**EXERCISE DETAILS**: Show each line that has the string "starting" in it.

============

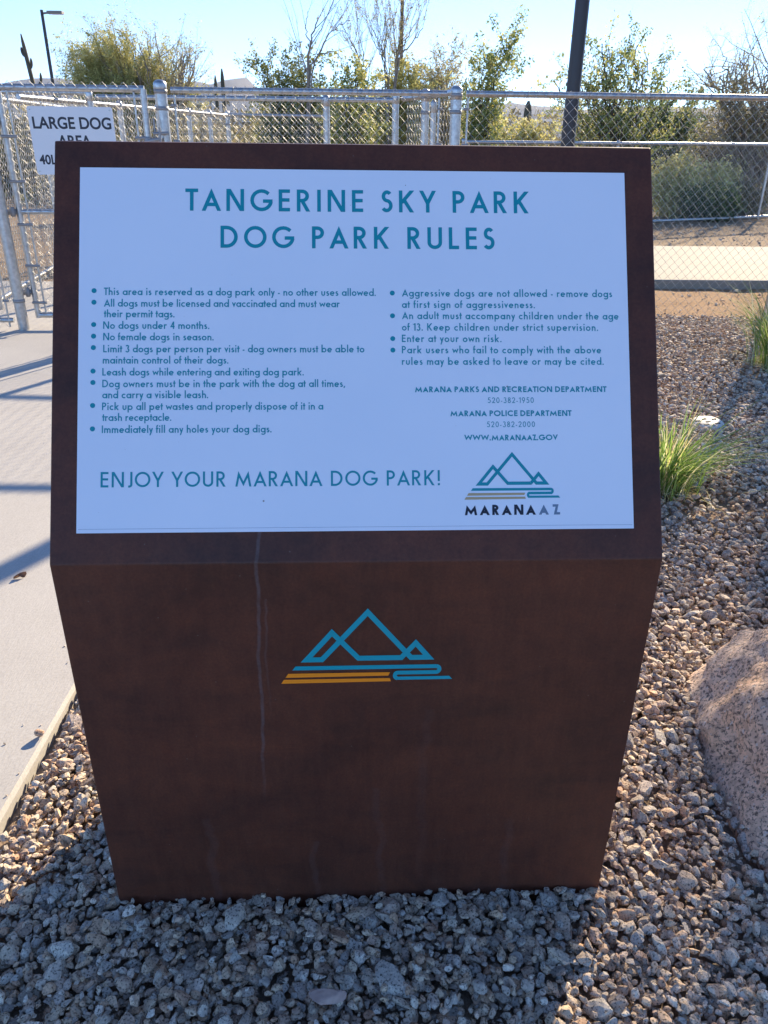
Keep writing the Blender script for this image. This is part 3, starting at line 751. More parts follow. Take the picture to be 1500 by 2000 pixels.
# plate wired to the gate
pA = np.array([-2.575, 6.155])
plate = thing('gate_plate', 'white large dog area plate with dark lettering, wired onto the chain-link gate', 'sign', (pA[0], pA[1], 1.15), math.atan2(gd[1], gd[0]))
b = MB(); hw, hh_ = .595, .447
def rr_(w_, h_, r_): 
    P = []
    for cx, cy, a0 in ((w_-r_, r_, -90), (w_-r_, h_-r_, 0), (r_, h_-r_, 90), (r_, r_, 180)): P += arc(cx, cy, r_, r_, a0, a0+90, 5)
    return P
ol = rr_(hw, hh_, .018); k = len(ol)
b.add([(x, -.0015, z) for x, z in ol]+[(x, .0015, z) for x, z in ol], [(i, k+i, k+(i+1) % k, (i+1) % k) for i in range(k)])
b.poly([(x, -.0015, z) for x, z in ol]); b.poly([(x, .0015, z) for x, z in ol][::-1])
b.build('plate', MT['plate'], plate)
def text_obj(txt, x0, x1, z0, cap, m, parent, name):
    cu = bpy.data.curves.new('t', 'FONT'); cu.body = txt; cu.size = 1; cu.offset = .026
    o = bpy.data.objects.new('t', cu); COL.objects.link(o)
    dg = bpy.context.evaluated_depsgraph_get(); me = bpy.data.meshes.new_from_object(o.evaluated_get(dg))
    bpy.data.objects.remove(o)
    V = np.zeros(len(me.vertices)*3); me.vertices.foreach_get('co', V); V = V.reshape(-1, 3)
    lo = V.min(0); hi = V.max(0)
    W = np.c_[x0+(V[:, 0]-lo[0])/(hi[0]-lo[0])*(x1-x0), np.full(len(V), -.0022), z0+(V[:, 1]-lo[1])/(hi[1]-lo[1])*cap]
    me.vertices.foreach_set('co', W.ravel().astype(np.float32)); me.materials.clear(); me.materials.append(m); me.name = name
    o = bpy.data.objects.new(name, me); COL.objects.link(o); o.parent = parent; return o
text_obj('LARGE DOG', .025, .575, .302, .079, MT['black_ink'], plate, 'lettering')
text_obj('AREA', .182, .42, .186, .077, MT['black_ink'], plate, 'lettering')
text_obj('40LBS', .030, .232, .068, .066, MT['black_ink'], plate, 'lettering')
for x, z in ((.02, .425), (.575, .425), (.02, .022), (.575, .022)):
    b = MB(); b.tube([(x, -.006, z), (x, .03, z)], .005, 8); b.build('bolt', MT['galv'], plate, smooth=True)
# inner line and side runs (the double-gate entry and the runs beyond)
fence('chain_link_fence', 'inner chain-link line behind the gate, with a bright top rail above the large dog plate', (-4.6, 7.55), (-2.66, 7.72), RZ+.03,
      posts=((1.95, .03, 1.74),), inset=(0, .0), wire=.0017)
fence('chain_link_fence', 'inner chain-link line seen through the panel behind the sign', (-2.60, 7.72), (.07, 7.62), RZ+.0,
      posts=((2.05, .03, 1.72), (2.66, .03, 1.745)), wire=.0017)
fence('chain_link_fence', 'short cross run of dense-looking mesh joining the corner post to the inner line', (.47, 6.42), (.12, 7.60), RZ+.01,
      posts=((.62, .032, 1.745), (.42, .022, 1.66)), wire=.0017)
fence('chain_link_fence', 'long chain-link side run leading away behind the large dog plate', (-2.98, 7.0), (-2.42, 13.0), RZ-.03,
      posts=((2.0, .03, 1.70), (3.1, .03, 1.70), (4.2, .03, 1.70), (5.1, .03, 1.70), (6.0, .035, 1.72)), wire=.0019, ties=False)
fence('chain_link_fence', 'side run with a bright low rail at the left edge, behind the hinge post', (-3.40, 6.85), (-4.05, 11.6), RZ-.02,
      posts=((0.0, .03, 1.74), (2.4, .03, 1.72), (4.78, .03, 1.72)), bottom=.10, wire=.0019, ties=False)
fence('chain_link_fence', 'far cross run closing the long side run, seen through the mesh', (-2.42, 13.05), (-.9, 13.4), RZ-.02,
      posts=((1.5, .03, 1.72),), wire=.0019, ties=False)
fence('chain_link_fence', 'low far fence beyond the concrete walk, with rails top and bottom', (1.22, 13.9), (9.6, 17.9), 1.36,
      posts=((0., .03, 1.38), (3.2, .03, 1.38), (7.1, .03, 1.38)), bottom=.02, wire=.0021, r_rail=.03, z0=.02, ties=False)

# ------------------------------------------------------------------ poles
def lamp(x, y, r0, r1, hgt, mt, name, label, head=None):
    t = thing(name, label, 'light pole', (x, y, 0))
    b = MB(); b.tube([(0, 0, -.05), (0, 0, hgt*.5), (0, 0, hgt)], [r0, (r0+r1)/2, r1], 20); b.build('pole', mt, t, smooth=True)
    b = MB(); b.lathe([(r0*2.0, -.05), (r0*2.0, .03), (r0*1.6, .05), (r0*1.15, .06), (r0*1.0, .09)], (0, 0, 0), 20); b.build('base_cover', mt, t, smooth=True)
    h_ = hgt
    for sx_ in ((1,) if head == 'one' else (1, -1)):
        b = MB(); b.tube([(0, 0, h_-.15), (.35*sx_, 0, h_-.12)], r1*.6, 8)
        b.box(min(.3*sx_, 1.05*sx_), max(.3*sx_, 1.05*sx_), -.18, .18, h_-.17, h_-.05)
        hd = b.build('lamp_head', MT['lamphead'], t)
        b = MB(); b.box(min(.45*sx_, 1.0*sx_), max(.45*sx_, 1.0*sx_), -.14, .14, h_-.185, h_-.171); b.build('lens', MT['lens'], hd)
    return t
lamp(1.70, 8.1, .066, .060, 6.2, MT['pole'], 'light_pole', 'thick dark bronze pole rising behind the fence right of the sign', 'two')
lamp(.33, 25., .052, .044, 9.0, MT['brownpole'], 'light_pole', 'thin brown pole among the bare trees behind the sign', 'two')
q = at(90, 90, 45.); lamp(-17.25, 45., .095, .075, 6.85, MT['pole'], 'light_pole', 'distant slim light pole at upper left with a single flat lamp head', 'one')

# ------------------------------------------------------------------ plants
def rvec(rng, n=None):
    v_ = rng.normal(size=(3,) if n is None else (n, 3)); return v_/np.linalg.norm(v_, axis=-1, keepdims=True)
def leaves(mb, C, size, rng, aspect=.5, rnd=None, droop=0.):
    C = np.asarray(C); n_ = len(C)
    if not n_: return
    a = rvec(rng, n_); b_ = np.cross(a, rvec(rng, n_)); b_ /= np.linalg.norm(b_, axis=1)[:, None]+1e-9
    s_ = (size*np.exp(rng.normal(size=n_)*.3))[:, None]
    a = a*s_; b_ = b_*s_*aspect
    V = np.stack([C-a, C+b_, C+a, C-b_], 1).reshape(-1, 3)
    F = np.arange(n_*4).reshape(-1, 4)
    mb.add(V, F, rng.random(n_) if rnd is None else np.clip(rnd+rng.normal(size=n_)*.18, 0, 1))
def ribbon(mb, P, w0, rnd, rng):
    """thin twig drawn as a 3-sided tube"""
    k = len(P); mb.tube(P, np.linspace(w0, w0*.35, k), 3, cap=False, r=rnd)
def bez(p0, p1, p2, p3, n_):
    t = np.linspace(0, 1, n_)[:, None]
    return (1-t)**3*p0+3*(1-t)**2*t*p1+3*(1-t)*t*t*p2+t**3*p3
def branch(wood, twigs, leafmb, P, r0, lvl, rng, cfg):
    """P polyline; side shoots, and leaves on the last level"""
    P = np.asarray(P); k = len(P); ln = np.linalg.norm(np.diff(P, axis=0), axis=1).sum()
    R = r0*np.linspace(1, .3, k)
    (wood if r0 > cfg['thin'] else twigs).tube(P, R, 6 if r0 > .02 else 4 if r0 > .008 else 3, cap=False, r=rng.random())
    if lvl >= cfg['levels']:
        nl = cfg['leaves']
        if nl:
            t = rng.random(nl)**.7*(k-1); i = np.minimum(t.astype(int), k-2); f_ = (t-i)[:, None]
            C = P[i]*(1-f_)+P[i+1]*f_+rng.normal(size=(nl, 3))*cfg['spread']
            leaves(leafmb, C, cfg['leaf'], rng, cfg.get('aspect', .5), rng.random())
        return
    nc = cfg['kids'][lvl]
    for q in range(nc):
        t = (.22+.78*(q+rng.random())/nc)*(k-1); i = min(int(t), k-2); f_ = t-i
        p = P[i]*(1-f_)+P[i+1]*f_; d = P[i+1]-P[i]; d /= np.linalg.norm(d)+1e-9
        side = rvec(rng); side -= d*(side@d); side /= np.linalg.norm(side)
        an = cfg['angle']*(.6+.8*rng.random()); nd = d*cos(an)+side*sin(an); nd[2] += cfg['up']; nd /= np.linalg.norm(nd)
        l2 = ln*cfg['ratio']*(.5+.8*rng.random())*(1-.45*t/(k-1))
        wob = rvec(rng)*l2*.13; tip = p+nd*l2+np.array([0, 0, cfg['up']*.25*l2])
        C = bez(p, p+nd*l2*.35+wob, tip-nd*l2*.25-wob*.6, tip, 5)
        branch(wood, twigs, leafmb, C, max(.0022, r0*.5*(1-.5*t/(k-1))), lvl+1, rng, cfg)
def plant(name, label, cat, base, stems, cfg, wood, leaf, seed, group=None, twig_to_crown=True, r0=.03):
    """stems: world-space polylines starting at the base"""
    rng = np.random.default_rng(seed); base = np.asarray(base, float)
    t = thing(name, label, cat, base, 0, group)
    wm, lm = MB(), MB(); tm = lm if twig_to_crown else wm
    for s_ in stems:
        P = np.asarray(s_, float)-base
        # smooth resample
        if len(P) > 2:
            tt = np.linspace(0, len(P)-1, 4*len(P)); i = np.minimum(tt.astype(int), len(P)-2); f_ = (tt-i)[:, None]
            P = P[i]*(1-f_)+P[i+1]*f_
            for _ in range(3): P[1:-1] = (P[:-2]+2*P[1:-1]+P[2:])/4
        P[1:-1] += rng.normal(size=P[1:-1].shape)*cfg.get('wob', .015)
        branch(wm, tm, lm, P, r0*(.7+.5*rng.random()), 0, rng, cfg)
    if wm.n: wm.build('trunk', wood, t, smooth=True)
    if lm.n: lm.build('crown', leaf, t)
    return t
def bowl(base, blobs, n_, rng, lift=.35):
    """stems from the base to tips spread through ellipsoids given as (centre, radii)"""
    out_ = []; base = np.asarray(base, float)
    for i in range(n_):
        c, rad = blobs[rng.integers(len(blobs))]
        tip = np.asarray(c)+rvec(rng)*np.asarray(rad)*rng.uniform(.45, 1.)**.5
        tip[2] = max(tip[2], .25)
        h_ = tip[2]-base[2]; b0 = base+np.array([rng.normal()*.18, rng.normal()*.18, 0])
        d = tip-b0
        out_.append(bez(b0, b0+np.array([d[0]*.12, d[1]*.12, h_*lift]), b0+d*.62+np.array([0, 0, h_*.10]), tip, 7))
    return out_
def blob(px, py, rx, ry, Y, ryd=None):
    """an ellipsoid centred in the direction of a survey point, radii given in survey pixels"""
    c = at(px, py, Y); sc_ = (c-EYE)@FWD/FOC
    return (c, (rx*sc_, (ryd or rx*.8)*sc_, ry*sc_))
BG = 'desert trees and bushes behind the fences'
rg = np.random.default_rng(3)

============

**THE SOLUTION**:
Keep writing the Blender script for this image. This is part 3, starting at line 751. More parts follow. Take the picture to be 1500 by 2000 pixels.
    """stems: world-space polylines starting at the base"""